→ Dataset section:
[Start]

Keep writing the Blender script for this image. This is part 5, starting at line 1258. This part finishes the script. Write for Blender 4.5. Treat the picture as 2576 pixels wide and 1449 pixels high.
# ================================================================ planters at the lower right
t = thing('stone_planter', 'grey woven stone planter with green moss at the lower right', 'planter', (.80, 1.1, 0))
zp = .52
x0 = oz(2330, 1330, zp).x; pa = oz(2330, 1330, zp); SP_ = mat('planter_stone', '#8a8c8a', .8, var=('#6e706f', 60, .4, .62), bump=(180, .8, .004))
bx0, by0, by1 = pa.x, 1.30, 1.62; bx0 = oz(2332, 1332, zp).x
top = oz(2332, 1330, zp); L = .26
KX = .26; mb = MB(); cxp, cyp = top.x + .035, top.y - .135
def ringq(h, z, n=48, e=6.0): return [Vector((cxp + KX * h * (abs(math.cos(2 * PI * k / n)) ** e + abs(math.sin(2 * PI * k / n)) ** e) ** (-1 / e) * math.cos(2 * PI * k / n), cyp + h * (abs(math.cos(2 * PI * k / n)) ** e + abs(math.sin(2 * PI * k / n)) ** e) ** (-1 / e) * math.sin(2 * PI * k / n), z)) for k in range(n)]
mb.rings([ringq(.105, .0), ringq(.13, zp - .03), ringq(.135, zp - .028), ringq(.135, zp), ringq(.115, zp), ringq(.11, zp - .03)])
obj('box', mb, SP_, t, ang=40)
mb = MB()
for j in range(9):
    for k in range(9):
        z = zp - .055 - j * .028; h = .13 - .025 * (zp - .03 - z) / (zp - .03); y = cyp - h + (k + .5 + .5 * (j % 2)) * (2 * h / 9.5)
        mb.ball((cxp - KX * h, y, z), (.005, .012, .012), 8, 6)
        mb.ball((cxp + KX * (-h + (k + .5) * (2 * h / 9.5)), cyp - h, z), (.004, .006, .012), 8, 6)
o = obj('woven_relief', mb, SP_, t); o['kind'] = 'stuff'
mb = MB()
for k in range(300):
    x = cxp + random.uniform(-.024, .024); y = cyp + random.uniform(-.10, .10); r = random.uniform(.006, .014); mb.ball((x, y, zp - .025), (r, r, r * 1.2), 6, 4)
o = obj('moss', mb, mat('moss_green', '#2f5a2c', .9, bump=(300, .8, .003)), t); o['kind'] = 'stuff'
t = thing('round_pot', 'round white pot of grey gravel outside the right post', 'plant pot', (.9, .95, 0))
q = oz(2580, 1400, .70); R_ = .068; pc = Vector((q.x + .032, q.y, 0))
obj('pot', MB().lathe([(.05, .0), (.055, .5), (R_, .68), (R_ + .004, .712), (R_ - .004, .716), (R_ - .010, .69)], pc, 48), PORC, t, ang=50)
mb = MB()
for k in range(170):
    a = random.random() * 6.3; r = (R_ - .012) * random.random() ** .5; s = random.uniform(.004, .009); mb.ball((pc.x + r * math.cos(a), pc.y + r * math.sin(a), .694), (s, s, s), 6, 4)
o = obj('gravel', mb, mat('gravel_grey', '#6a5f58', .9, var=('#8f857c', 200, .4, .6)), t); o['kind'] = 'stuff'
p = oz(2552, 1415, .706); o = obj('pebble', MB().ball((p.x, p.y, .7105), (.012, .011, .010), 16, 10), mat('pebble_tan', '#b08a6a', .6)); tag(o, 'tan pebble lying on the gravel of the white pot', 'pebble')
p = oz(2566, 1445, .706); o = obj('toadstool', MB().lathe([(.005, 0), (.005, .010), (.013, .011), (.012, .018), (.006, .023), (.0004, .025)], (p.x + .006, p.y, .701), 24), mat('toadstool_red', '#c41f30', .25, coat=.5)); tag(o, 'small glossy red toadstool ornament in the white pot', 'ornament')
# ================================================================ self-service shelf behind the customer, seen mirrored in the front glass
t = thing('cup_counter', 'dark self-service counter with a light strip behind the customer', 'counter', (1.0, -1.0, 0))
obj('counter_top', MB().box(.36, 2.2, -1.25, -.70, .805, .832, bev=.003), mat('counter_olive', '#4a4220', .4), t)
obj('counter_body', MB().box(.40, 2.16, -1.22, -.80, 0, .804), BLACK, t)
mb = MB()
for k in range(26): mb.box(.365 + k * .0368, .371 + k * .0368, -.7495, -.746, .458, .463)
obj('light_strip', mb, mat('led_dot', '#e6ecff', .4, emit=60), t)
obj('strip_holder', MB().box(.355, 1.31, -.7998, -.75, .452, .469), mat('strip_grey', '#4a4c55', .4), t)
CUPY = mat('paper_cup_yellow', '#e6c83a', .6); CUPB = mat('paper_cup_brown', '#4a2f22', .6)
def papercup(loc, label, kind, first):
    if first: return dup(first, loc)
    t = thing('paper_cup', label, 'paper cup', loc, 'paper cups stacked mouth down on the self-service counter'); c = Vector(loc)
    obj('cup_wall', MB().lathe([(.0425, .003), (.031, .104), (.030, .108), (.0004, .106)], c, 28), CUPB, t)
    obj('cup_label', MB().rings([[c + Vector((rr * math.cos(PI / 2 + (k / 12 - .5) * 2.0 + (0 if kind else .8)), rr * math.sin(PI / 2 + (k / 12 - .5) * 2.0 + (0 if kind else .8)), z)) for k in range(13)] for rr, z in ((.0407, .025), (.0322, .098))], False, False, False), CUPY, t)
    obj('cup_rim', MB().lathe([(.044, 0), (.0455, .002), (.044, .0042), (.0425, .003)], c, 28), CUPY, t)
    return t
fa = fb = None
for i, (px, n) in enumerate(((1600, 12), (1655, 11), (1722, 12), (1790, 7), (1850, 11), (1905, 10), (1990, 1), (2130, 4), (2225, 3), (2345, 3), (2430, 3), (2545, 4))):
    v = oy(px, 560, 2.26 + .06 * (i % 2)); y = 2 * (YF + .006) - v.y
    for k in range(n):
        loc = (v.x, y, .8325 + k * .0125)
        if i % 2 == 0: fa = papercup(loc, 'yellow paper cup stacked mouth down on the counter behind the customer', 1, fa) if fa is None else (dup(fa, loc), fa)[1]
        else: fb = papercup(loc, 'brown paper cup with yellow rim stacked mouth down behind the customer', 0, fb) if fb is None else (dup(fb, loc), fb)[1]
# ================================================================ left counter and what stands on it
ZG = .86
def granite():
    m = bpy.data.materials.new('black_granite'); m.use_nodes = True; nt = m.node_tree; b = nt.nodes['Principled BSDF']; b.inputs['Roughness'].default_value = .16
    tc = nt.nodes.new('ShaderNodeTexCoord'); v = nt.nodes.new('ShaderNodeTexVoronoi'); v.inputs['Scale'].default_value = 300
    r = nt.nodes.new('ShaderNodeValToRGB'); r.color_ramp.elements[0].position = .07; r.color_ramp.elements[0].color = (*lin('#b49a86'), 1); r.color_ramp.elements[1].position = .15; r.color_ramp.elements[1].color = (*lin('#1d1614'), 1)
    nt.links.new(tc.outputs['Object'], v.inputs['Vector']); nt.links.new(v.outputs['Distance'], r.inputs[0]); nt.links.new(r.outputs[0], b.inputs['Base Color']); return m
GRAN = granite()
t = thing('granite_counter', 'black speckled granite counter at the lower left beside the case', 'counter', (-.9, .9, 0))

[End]

→ Exercise:
Make an exact copy of every line in the data.

→ Exercise response:
Keep writing the Blender script for this image. This is part 5, starting at line 1258. This part finishes the script. Write for Blender 4.5. Treat the picture as 2576 pixels wide and 1449 pixels high.
# ================================================================ planters at the lower right
t = thing('stone_planter', 'grey woven stone planter with green moss at the lower right', 'planter', (.80, 1.1, 0))
zp = .52
x0 = oz(2330, 1330, zp).x; pa = oz(2330, 1330, zp); SP_ = mat('planter_stone', '#8a8c8a', .8, var=('#6e706f', 60, .4, .62), bump=(180, .8, .004))
bx0, by0, by1 = pa.x, 1.30, 1.62; bx0 = oz(2332, 1332, zp).x
top = oz(2332, 1330, zp); L = .26
KX = .26; mb = MB(); cxp, cyp = top.x + .035, top.y - .135
def ringq(h, z, n=48, e=6.0): return [Vector((cxp + KX * h * (abs(math.cos(2 * PI * k / n)) ** e + abs(math.sin(2 * PI * k / n)) ** e) ** (-1 / e) * math.cos(2 * PI * k / n), cyp + h * (abs(math.cos(2 * PI * k / n)) ** e + abs(math.sin(2 * PI * k / n)) ** e) ** (-1 / e) * math.sin(2 * PI * k / n), z)) for k in range(n)]
mb.rings([ringq(.105, .0), ringq(.13, zp - .03), ringq(.135, zp - .028), ringq(.135, zp), ringq(.115, zp), ringq(.11, zp - .03)])
obj('box', mb, SP_, t, ang=40)
mb = MB()
for j in range(9):
    for k in range(9):
        z = zp - .055 - j * .028; h = .13 - .025 * (zp - .03 - z) / (zp - .03); y = cyp - h + (k + .5 + .5 * (j % 2)) * (2 * h / 9.5)
        mb.ball((cxp - KX * h, y, z), (.005, .012, .012), 8, 6)
        mb.ball((cxp + KX * (-h + (k + .5) * (2 * h / 9.5)), cyp - h, z), (.004, .006, .012), 8, 6)
o = obj('woven_relief', mb, SP_, t); o['kind'] = 'stuff'
mb = MB()
for k in range(300):
    x = cxp + random.uniform(-.024, .024); y = cyp + random.uniform(-.10, .10); r = random.uniform(.006, .014); mb.ball((x, y, zp - .025), (r, r, r * 1.2), 6, 4)
o = obj('moss', mb, mat('moss_green', '#2f5a2c', .9, bump=(300, .8, .003)), t); o['kind'] = 'stuff'
t = thing('round_pot', 'round white pot of grey gravel outside the right post', 'plant pot', (.9, .95, 0))
q = oz(2580, 1400, .70); R_ = .068; pc = Vector((q.x + .032, q.y, 0))
obj('pot', MB().lathe([(.05, .0), (.055, .5), (R_, .68), (R_ + .004, .712), (R_ - .004, .716), (R_ - .010, .69)], pc, 48), PORC, t, ang=50)
mb = MB()
for k in range(170):
    a = random.random() * 6.3; r = (R_ - .012) * random.random() ** .5; s = random.uniform(.004, .009); mb.ball((pc.x + r * math.cos(a), pc.y + r * math.sin(a), .694), (s, s, s), 6, 4)
o = obj('gravel', mb, mat('gravel_grey', '#6a5f58', .9, var=('#8f857c', 200, .4, .6)), t); o['kind'] = 'stuff'
p = oz(2552, 1415, .706); o = obj('pebble', MB().ball((p.x, p.y, .7105), (.012, .011, .010), 16, 10), mat('pebble_tan', '#b08a6a', .6)); tag(o, 'tan pebble lying on the gravel of the white pot', 'pebble')
p = oz(2566, 1445, .706); o = obj('toadstool', MB().lathe([(.005, 0), (.005, .010), (.013, .011), (.012, .018), (.006, .023), (.0004, .025)], (p.x + .006, p.y, .701), 24), mat('toadstool_red', '#c41f30', .25, coat=.5)); tag(o, 'small glossy red toadstool ornament in the white pot', 'ornament')
# ================================================================ self-service shelf behind the customer, seen mirrored in the front glass
t = thing('cup_counter', 'dark self-service counter with a light strip behind the customer', 'counter', (1.0, -1.0, 0))
obj('counter_top', MB().box(.36, 2.2, -1.25, -.70, .805, .832, bev=.003), mat('counter_olive', '#4a4220', .4), t)
obj('counter_body', MB().box(.40, 2.16, -1.22, -.80, 0, .804), BLACK, t)
mb = MB()
for k in range(26): mb.box(.365 + k * .0368, .371 + k * .0368, -.7495, -.746, .458, .463)
obj('light_strip', mb, mat('led_dot', '#e6ecff', .4, emit=60), t)
obj('strip_holder', MB().box(.355, 1.31, -.7998, -.75, .452, .469), mat('strip_grey', '#4a4c55', .4), t)
CUPY = mat('paper_cup_yellow', '#e6c83a', .6); CUPB = mat('paper_cup_brown', '#4a2f22', .6)
def papercup(loc, label, kind, first):
    if first: return dup(first, loc)
    t = thing('paper_cup', label, 'paper cup', loc, 'paper cups stacked mouth down on the self-service counter'); c = Vector(loc)
    obj('cup_wall', MB().lathe([(.0425, .003), (.031, .104), (.030, .108), (.0004, .106)], c, 28), CUPB, t)
    obj('cup_label', MB().rings([[c + Vector((rr * math.cos(PI / 2 + (k / 12 - .5) * 2.0 + (0 if kind else .8)), rr * math.sin(PI / 2 + (k / 12 - .5) * 2.0 + (0 if kind else .8)), z)) for k in range(13)] for rr, z in ((.0407, .025), (.0322, .098))], False, False, False), CUPY, t)
    obj('cup_rim', MB().lathe([(.044, 0), (.0455, .002), (.044, .0042), (.0425, .003)], c, 28), CUPY, t)
    return t
fa = fb = None
for i, (px, n) in enumerate(((1600, 12), (1655, 11), (1722, 12), (1790, 7), (1850, 11), (1905, 10), (1990, 1), (2130, 4), (2225, 3), (2345, 3), (2430, 3), (2545, 4))):
    v = oy(px, 560, 2.26 + .06 * (i % 2)); y = 2 * (YF + .006) - v.y
    for k in range(n):
        loc = (v.x, y, .8325 + k * .0125)
        if i % 2 == 0: fa = papercup(loc, 'yellow paper cup stacked mouth down on the counter behind the customer', 1, fa) if fa is None else (dup(fa, loc), fa)[1]
        else: fb = papercup(loc, 'brown paper cup with yellow rim stacked mouth down behind the customer', 0, fb) if fb is None else (dup(fb, loc), fb)[1]
# ================================================================ left counter and what stands on it
ZG = .86
def granite():
    m = bpy.data.materials.new('black_granite'); m.use_nodes = True; nt = m.node_tree; b = nt.nodes['Principled BSDF']; b.inputs['Roughness'].default_value = .16
    tc = nt.nodes.new('ShaderNodeTexCoord'); v = nt.nodes.new('ShaderNodeTexVoronoi'); v.inputs['Scale'].default_value = 300
    r = nt.nodes.new('ShaderNodeValToRGB'); r.color_ramp.elements[0].position = .07; r.color_ramp.elements[0].color = (*lin('#b49a86'), 1); r.color_ramp.elements[1].position = .15; r.color_ramp.elements[1].color = (*lin('#1d1614'), 1)
    nt.links.new(tc.outputs['Object'], v.inputs['Vector']); nt.links.new(v.outputs['Distance'], r.inputs[0]); nt.links.new(r.outputs[0], b.inputs['Base Color']); return m
GRAN = granite()
t = thing('granite_counter', 'black speckled granite counter at the lower left beside the case', 'counter', (-.9, .9, 0))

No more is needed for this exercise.